What makes Huell's tour so special, is that it's given by Will's last remaining child Jimmy Rogers. Jimmy grew up at the ranch and shares many wonderful memories of a home that was dearly loved by all. This program is now itself a part of California's history because shortly after the interview was filmed, Jimmy Rogers passed away. From the ranch buildings to the polo fields that Will hosted many matches on, to the personal remembrances of his son, it's a tour you won't want to miss.

Zamboni (Episode #3006)

KQED Life: Tue, Dec 4, 2012 -- 10:00 AM

Huell learns about the machines that clean the ice at ice rinks and professional hockey events around the world. Would you believe the Zamboni and was invented right here in sunny Southern California? Huell joins up with the son of the inventor, and visits the factory where it all started. Then he tops off the day with a trip to the Anaheim Pond, home of the Mighty Ducks to see the Zamboni in action.

Little Hollywood Cars (Episode #3005)

KQED Life: Mon, Dec 3, 2012 -- 10:00 AM

When do you think the economy car hit the American market? Most people would say the '70s or maybe the '60s, but you might be surprised to know that in 1930, the American Austin car company premiered a miniature car that could get 40 miles to the gallon. The cars were not a huge success with the general public, but Hollywood fell in love! Huell visits with a man who has the largest collection of these little cars in the world. We'll see some great cars and look at some fun film clips from Hollywood's golden age.

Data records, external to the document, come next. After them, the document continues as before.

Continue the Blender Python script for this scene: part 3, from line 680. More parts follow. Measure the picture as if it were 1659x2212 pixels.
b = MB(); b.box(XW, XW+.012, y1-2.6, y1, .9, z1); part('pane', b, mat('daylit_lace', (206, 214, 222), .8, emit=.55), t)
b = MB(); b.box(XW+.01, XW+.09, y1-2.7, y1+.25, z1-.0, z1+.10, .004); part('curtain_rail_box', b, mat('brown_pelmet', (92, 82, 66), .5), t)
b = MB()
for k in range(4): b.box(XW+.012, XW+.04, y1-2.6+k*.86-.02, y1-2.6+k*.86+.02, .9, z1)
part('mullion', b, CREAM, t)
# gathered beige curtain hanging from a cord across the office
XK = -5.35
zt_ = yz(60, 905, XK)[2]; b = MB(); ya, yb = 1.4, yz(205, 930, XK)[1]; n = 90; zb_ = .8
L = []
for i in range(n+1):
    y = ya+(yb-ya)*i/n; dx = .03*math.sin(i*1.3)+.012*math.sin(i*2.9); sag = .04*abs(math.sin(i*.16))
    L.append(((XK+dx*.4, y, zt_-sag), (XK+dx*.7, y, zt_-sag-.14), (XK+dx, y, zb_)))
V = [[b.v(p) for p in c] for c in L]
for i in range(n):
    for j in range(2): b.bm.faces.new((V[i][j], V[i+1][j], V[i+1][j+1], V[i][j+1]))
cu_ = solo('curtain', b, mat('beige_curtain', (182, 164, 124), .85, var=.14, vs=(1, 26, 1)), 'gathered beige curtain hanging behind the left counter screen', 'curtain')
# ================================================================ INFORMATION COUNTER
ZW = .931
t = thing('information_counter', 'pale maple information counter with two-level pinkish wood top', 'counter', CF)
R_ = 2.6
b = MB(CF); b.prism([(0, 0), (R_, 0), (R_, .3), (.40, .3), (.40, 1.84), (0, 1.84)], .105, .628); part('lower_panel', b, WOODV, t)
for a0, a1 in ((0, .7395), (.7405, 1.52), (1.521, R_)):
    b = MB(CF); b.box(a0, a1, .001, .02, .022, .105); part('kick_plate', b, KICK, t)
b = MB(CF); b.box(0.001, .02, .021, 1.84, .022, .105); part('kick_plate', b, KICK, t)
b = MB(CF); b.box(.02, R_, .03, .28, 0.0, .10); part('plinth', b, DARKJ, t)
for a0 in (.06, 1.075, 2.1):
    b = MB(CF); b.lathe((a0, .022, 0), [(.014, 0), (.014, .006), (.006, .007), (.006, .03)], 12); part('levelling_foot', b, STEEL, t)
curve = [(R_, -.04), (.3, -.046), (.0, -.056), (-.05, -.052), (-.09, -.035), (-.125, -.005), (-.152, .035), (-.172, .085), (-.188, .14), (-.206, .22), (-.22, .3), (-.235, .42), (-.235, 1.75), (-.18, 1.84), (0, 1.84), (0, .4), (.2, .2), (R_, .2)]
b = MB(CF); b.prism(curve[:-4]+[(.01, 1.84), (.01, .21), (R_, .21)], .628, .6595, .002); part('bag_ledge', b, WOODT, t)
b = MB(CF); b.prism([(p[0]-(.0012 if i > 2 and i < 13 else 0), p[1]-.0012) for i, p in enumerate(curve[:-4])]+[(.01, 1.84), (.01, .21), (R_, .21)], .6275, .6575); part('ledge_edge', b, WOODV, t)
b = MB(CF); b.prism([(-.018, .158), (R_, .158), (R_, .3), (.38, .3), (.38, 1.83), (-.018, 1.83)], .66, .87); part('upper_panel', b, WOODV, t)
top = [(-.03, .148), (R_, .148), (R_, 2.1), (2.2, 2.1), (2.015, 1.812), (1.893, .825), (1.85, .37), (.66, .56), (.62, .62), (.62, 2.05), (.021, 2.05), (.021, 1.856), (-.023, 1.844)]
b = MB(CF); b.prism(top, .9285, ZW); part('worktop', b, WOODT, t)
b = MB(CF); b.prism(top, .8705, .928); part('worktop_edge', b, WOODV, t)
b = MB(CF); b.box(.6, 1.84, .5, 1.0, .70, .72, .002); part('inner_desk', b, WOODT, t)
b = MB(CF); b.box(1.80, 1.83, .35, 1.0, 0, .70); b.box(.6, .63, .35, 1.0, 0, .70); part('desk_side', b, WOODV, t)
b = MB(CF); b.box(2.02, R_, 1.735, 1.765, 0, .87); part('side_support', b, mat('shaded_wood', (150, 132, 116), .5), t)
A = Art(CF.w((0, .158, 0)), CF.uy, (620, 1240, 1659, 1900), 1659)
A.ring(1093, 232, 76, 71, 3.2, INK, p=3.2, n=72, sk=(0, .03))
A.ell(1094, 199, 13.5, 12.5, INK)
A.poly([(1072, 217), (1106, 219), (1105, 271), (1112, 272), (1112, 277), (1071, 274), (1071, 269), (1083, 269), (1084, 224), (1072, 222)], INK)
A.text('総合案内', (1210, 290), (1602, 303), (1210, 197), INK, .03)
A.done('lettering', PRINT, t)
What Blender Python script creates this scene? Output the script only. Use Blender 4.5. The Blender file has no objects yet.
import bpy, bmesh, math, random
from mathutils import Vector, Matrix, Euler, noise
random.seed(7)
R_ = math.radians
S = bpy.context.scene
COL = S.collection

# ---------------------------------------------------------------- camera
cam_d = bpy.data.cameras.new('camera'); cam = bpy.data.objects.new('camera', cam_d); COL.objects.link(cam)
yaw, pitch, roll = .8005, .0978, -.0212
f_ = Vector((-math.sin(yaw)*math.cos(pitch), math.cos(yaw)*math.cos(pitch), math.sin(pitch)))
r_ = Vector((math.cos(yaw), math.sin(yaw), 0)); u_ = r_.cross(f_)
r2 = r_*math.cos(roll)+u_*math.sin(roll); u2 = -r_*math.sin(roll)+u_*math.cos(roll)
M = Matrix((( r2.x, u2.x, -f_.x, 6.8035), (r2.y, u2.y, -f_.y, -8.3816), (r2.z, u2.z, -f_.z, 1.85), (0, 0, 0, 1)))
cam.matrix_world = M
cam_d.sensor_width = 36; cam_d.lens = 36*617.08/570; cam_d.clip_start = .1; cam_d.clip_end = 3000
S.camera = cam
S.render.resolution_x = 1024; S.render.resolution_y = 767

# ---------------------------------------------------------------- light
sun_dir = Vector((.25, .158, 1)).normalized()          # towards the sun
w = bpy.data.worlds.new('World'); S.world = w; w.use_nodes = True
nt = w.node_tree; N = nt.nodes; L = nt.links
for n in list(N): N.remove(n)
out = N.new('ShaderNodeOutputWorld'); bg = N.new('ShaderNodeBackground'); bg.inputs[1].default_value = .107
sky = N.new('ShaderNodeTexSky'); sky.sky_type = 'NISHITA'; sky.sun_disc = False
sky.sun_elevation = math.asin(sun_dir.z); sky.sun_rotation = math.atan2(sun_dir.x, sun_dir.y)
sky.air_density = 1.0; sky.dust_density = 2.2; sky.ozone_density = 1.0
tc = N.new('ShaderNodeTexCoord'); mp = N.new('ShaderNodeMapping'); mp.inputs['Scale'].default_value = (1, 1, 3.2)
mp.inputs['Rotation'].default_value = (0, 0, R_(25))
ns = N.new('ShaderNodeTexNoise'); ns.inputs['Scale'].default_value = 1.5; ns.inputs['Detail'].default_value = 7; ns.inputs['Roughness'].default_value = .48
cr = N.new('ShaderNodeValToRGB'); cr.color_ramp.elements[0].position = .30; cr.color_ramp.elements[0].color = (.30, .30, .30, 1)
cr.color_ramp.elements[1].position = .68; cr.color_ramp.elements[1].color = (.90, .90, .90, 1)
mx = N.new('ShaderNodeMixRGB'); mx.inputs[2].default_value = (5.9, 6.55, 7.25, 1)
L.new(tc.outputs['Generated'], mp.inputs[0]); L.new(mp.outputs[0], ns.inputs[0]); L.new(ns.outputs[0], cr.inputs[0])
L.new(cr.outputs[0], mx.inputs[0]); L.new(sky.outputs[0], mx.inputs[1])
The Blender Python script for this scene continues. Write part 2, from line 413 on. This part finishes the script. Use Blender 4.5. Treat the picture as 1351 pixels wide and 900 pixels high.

Have you ever wondered what happens to the countless cars that have been driven over cliffs, crushed, crashed and blown up in thousands of movies? Most of those cars were miniature cars that were built for the movies and believe it or not, there is a man who has a huge collection of these "movie" cars. Huell gets a special look at some very unique little Hollywood cars.